▸ DATA LINES
--

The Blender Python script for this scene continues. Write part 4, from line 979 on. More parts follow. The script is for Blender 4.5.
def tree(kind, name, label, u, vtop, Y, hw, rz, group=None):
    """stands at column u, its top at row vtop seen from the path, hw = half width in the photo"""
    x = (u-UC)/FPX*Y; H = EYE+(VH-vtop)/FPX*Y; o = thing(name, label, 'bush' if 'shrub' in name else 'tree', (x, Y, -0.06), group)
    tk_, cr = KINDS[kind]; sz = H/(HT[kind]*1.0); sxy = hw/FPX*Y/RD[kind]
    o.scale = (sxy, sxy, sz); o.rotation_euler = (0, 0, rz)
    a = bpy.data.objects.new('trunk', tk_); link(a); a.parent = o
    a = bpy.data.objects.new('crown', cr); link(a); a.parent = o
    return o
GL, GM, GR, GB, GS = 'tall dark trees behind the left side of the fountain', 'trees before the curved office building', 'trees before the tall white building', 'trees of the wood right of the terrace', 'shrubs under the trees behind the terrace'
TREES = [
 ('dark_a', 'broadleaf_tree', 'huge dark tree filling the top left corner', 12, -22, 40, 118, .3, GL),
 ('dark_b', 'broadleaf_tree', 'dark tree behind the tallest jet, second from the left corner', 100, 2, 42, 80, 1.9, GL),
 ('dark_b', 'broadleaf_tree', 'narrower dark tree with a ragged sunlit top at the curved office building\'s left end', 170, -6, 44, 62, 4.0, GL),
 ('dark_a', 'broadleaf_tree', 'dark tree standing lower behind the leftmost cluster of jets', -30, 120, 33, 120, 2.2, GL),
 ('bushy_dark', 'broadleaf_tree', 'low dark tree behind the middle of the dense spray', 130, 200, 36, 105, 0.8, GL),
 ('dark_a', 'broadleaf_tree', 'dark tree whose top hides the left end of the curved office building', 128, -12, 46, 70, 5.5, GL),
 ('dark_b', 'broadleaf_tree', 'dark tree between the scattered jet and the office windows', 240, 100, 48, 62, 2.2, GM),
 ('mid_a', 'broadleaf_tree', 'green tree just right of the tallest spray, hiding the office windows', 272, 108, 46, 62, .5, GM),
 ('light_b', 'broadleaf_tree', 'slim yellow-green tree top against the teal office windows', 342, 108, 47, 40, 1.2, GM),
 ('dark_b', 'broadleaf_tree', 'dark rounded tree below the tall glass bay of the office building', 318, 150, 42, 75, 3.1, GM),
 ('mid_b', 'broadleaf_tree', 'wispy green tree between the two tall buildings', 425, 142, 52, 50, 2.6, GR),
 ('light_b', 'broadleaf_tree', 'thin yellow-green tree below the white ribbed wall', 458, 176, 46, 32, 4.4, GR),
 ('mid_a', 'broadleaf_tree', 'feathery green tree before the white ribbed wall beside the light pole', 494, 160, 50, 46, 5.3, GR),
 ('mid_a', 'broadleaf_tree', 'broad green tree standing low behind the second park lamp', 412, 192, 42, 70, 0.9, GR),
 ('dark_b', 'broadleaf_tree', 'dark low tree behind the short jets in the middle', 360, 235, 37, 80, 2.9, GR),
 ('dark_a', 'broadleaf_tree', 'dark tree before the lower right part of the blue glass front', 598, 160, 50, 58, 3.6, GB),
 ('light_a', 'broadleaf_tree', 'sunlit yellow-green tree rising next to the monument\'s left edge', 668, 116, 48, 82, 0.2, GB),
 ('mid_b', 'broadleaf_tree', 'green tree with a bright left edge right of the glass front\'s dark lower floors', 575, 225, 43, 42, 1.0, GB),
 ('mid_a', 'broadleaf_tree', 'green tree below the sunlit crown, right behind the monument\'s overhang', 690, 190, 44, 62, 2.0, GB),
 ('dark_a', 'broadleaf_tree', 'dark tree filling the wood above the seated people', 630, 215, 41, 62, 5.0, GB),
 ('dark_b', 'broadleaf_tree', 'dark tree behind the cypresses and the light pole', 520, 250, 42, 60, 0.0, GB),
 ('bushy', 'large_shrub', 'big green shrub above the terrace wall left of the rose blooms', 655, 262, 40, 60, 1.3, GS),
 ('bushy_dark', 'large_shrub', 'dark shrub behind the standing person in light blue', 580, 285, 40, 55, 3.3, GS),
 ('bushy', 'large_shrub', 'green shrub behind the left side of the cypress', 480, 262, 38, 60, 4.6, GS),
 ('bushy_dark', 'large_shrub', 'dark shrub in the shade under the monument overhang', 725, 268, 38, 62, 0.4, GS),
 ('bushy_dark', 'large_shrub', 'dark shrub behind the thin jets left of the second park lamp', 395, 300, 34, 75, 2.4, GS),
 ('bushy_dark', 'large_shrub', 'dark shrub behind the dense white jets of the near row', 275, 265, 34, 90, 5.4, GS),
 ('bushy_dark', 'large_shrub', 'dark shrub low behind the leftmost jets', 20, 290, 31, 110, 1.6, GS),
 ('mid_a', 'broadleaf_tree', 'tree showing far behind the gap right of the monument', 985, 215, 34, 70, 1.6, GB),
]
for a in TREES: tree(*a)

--

▸ PROBLEM STATEMENT
Set down, exactly and alone, the run of lines from the line that has "('dark_b', 'broadleaf_tree', 'dark rounded" to the line that has "('mid_a', 'broadleaf_tree', 'green tree below".

▸ RESPONSE
 ('dark_b', 'broadleaf_tree', 'dark rounded tree below the tall glass bay of the office building', 318, 150, 42, 75, 3.1, GM),
 ('mid_b', 'broadleaf_tree', 'wispy green tree between the two tall buildings', 425, 142, 52, 50, 2.6, GR),
 ('light_b', 'broadleaf_tree', 'thin yellow-green tree below the white ribbed wall', 458, 176, 46, 32, 4.4, GR),
 ('mid_a', 'broadleaf_tree', 'feathery green tree before the white ribbed wall beside the light pole', 494, 160, 50, 46, 5.3, GR),
 ('mid_a', 'broadleaf_tree', 'broad green tree standing low behind the second park lamp', 412, 192, 42, 70, 0.9, GR),
 ('dark_b', 'broadleaf_tree', 'dark low tree behind the short jets in the middle', 360, 235, 37, 80, 2.9, GR),
 ('dark_a', 'broadleaf_tree', 'dark tree before the lower right part of the blue glass front', 598, 160, 50, 58, 3.6, GB),
 ('light_a', 'broadleaf_tree', 'sunlit yellow-green tree rising next to the monument\'s left edge', 668, 116, 48, 82, 0.2, GB),
 ('mid_b', 'broadleaf_tree', 'green tree with a bright left edge right of the glass front\'s dark lower floors', 575, 225, 43, 42, 1.0, GB),
 ('mid_a', 'broadleaf_tree', 'green tree below the sunlit crown, right behind the monument\'s overhang', 690, 190, 44, 62, 2.0, GB),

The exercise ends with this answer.